-------- AVAILABLE DATA --------
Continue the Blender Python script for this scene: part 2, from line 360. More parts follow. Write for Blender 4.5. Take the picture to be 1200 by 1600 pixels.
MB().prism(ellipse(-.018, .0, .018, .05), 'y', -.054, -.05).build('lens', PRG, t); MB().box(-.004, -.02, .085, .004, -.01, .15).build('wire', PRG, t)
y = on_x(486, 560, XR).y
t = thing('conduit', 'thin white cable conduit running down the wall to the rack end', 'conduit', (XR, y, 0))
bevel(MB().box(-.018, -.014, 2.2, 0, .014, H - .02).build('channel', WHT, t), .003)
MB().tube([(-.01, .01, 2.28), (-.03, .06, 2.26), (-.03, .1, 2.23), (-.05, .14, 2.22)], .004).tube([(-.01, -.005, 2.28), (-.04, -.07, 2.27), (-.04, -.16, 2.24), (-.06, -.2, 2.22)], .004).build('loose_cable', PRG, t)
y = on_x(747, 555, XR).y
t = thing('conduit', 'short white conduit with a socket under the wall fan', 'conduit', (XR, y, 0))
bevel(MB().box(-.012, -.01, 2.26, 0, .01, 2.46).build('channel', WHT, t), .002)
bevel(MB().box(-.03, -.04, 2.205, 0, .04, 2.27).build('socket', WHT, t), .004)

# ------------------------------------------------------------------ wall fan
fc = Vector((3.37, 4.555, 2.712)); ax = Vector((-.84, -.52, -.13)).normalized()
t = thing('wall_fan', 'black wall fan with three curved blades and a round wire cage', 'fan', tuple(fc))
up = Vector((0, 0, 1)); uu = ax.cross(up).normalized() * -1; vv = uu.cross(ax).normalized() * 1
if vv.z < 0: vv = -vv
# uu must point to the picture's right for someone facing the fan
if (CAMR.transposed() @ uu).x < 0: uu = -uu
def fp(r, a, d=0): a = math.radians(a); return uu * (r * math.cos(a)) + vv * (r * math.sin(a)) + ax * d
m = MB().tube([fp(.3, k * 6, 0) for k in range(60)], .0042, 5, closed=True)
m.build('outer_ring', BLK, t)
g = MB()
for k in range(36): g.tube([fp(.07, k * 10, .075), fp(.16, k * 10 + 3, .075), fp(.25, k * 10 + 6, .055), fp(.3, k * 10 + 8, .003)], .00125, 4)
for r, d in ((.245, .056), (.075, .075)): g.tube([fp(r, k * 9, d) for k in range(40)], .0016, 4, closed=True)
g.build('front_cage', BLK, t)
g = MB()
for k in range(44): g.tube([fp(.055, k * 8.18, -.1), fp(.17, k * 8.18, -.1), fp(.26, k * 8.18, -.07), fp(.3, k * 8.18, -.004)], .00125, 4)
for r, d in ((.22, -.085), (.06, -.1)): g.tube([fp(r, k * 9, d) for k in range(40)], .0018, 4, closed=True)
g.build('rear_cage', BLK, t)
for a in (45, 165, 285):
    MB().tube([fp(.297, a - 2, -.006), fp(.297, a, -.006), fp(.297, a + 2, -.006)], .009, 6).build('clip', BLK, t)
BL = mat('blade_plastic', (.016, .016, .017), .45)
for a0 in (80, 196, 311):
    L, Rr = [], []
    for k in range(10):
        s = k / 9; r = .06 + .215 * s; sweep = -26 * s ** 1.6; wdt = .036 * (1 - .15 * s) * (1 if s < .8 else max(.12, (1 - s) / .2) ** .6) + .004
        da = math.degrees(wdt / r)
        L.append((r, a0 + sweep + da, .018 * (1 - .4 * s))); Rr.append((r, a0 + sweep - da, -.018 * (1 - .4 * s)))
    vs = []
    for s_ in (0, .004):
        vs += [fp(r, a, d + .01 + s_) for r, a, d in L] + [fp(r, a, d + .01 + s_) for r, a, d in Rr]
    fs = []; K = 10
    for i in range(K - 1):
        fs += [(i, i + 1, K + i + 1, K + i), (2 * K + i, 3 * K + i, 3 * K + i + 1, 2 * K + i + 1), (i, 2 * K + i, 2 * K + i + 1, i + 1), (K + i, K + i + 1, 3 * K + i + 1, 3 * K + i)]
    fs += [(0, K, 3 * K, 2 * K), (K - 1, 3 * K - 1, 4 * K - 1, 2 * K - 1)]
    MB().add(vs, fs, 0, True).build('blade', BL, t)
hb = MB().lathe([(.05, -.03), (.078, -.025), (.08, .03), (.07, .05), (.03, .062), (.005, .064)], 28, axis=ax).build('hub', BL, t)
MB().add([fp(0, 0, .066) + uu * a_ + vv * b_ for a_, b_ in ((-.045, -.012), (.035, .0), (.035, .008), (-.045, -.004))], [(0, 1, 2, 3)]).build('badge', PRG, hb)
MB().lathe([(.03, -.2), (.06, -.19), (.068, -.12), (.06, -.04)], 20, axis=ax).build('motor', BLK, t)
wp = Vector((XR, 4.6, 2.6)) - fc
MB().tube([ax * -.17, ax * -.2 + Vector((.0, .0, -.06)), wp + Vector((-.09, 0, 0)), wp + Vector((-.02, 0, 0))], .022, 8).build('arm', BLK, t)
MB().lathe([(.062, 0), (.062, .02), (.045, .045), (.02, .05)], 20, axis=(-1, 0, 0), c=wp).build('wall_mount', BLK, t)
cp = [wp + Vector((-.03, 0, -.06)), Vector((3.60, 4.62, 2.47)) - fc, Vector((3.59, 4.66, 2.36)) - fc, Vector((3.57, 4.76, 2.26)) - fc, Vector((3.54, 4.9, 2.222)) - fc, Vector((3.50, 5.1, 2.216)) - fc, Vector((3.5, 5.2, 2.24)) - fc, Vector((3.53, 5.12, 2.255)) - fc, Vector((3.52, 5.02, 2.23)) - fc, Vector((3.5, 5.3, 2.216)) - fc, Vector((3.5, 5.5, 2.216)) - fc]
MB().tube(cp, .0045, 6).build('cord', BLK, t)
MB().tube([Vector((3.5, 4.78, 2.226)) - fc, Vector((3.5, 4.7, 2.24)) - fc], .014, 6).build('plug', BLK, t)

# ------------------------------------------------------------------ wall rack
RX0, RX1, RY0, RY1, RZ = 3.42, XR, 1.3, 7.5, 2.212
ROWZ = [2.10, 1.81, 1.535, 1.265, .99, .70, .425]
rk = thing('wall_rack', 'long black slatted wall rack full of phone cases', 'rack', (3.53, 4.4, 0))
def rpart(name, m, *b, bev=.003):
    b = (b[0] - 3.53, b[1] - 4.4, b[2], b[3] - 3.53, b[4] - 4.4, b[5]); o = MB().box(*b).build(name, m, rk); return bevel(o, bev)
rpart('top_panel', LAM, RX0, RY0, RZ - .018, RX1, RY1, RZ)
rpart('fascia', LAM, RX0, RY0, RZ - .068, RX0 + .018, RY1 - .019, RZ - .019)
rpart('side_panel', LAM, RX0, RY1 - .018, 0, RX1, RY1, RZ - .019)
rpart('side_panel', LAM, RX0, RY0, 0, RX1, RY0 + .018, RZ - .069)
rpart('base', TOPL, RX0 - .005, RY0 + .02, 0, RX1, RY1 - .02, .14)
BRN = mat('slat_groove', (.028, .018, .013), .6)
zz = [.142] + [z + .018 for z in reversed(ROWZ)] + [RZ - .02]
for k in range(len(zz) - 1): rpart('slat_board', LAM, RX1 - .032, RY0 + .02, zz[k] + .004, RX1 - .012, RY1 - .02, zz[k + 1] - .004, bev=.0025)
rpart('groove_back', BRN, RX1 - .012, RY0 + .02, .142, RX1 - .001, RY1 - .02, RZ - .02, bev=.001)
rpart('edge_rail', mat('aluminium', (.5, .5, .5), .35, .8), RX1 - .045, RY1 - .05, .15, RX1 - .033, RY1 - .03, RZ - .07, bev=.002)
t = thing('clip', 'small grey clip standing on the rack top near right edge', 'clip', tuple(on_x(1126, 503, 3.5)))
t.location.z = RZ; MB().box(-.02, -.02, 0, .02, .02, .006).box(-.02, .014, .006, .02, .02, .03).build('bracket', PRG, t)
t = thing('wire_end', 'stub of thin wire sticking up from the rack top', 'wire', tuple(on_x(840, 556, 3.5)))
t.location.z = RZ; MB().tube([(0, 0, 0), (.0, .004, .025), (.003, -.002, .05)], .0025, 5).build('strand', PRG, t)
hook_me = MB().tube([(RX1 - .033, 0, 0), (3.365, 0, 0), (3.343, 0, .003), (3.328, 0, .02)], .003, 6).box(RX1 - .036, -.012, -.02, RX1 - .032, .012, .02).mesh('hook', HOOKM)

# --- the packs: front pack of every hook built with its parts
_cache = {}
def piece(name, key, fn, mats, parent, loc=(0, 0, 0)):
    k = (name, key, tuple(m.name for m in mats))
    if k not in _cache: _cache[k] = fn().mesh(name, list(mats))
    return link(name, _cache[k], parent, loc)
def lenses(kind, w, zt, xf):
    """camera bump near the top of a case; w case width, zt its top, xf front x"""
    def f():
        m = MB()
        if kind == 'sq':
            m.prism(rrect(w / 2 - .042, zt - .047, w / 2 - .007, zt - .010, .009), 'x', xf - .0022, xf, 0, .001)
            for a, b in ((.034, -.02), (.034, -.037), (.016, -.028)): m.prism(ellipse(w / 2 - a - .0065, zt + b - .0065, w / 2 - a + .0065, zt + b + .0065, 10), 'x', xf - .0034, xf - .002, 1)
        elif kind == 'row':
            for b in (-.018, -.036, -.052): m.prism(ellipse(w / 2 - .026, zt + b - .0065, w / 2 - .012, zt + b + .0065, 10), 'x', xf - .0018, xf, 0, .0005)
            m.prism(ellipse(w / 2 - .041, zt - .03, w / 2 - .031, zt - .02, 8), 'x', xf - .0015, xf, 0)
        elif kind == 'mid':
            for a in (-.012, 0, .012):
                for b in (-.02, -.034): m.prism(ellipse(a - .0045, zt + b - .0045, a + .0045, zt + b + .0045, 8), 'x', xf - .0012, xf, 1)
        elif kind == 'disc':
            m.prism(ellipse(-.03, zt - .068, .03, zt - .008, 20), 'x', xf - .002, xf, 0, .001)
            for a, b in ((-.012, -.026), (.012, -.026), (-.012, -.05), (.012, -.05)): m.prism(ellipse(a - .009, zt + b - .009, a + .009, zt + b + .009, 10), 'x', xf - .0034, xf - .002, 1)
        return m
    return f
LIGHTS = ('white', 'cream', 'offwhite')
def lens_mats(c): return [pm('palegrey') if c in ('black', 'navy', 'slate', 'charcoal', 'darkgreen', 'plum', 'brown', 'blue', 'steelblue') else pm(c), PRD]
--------
— WORK TO DO —
Reprint the data above from the opening line to the line holding "WHT, t), .004)", inclusive, and nothing else.

— WRITTEN REPLY —
Continue the Blender Python script for this scene: part 2, from line 360. More parts follow. Write for Blender 4.5. Take the picture to be 1200 by 1600 pixels.
MB().prism(ellipse(-.018, .0, .018, .05), 'y', -.054, -.05).build('lens', PRG, t); MB().box(-.004, -.02, .085, .004, -.01, .15).build('wire', PRG, t)
y = on_x(486, 560, XR).y
t = thing('conduit', 'thin white cable conduit running down the wall to the rack end', 'conduit', (XR, y, 0))
bevel(MB().box(-.018, -.014, 2.2, 0, .014, H - .02).build('channel', WHT, t), .003)
MB().tube([(-.01, .01, 2.28), (-.03, .06, 2.26), (-.03, .1, 2.23), (-.05, .14, 2.22)], .004).tube([(-.01, -.005, 2.28), (-.04, -.07, 2.27), (-.04, -.16, 2.24), (-.06, -.2, 2.22)], .004).build('loose_cable', PRG, t)
y = on_x(747, 555, XR).y
t = thing('conduit', 'short white conduit with a socket under the wall fan', 'conduit', (XR, y, 0))
bevel(MB().box(-.012, -.01, 2.26, 0, .01, 2.46).build('channel', WHT, t), .002)
bevel(MB().box(-.03, -.04, 2.205, 0, .04, 2.27).build('socket', WHT, t), .004)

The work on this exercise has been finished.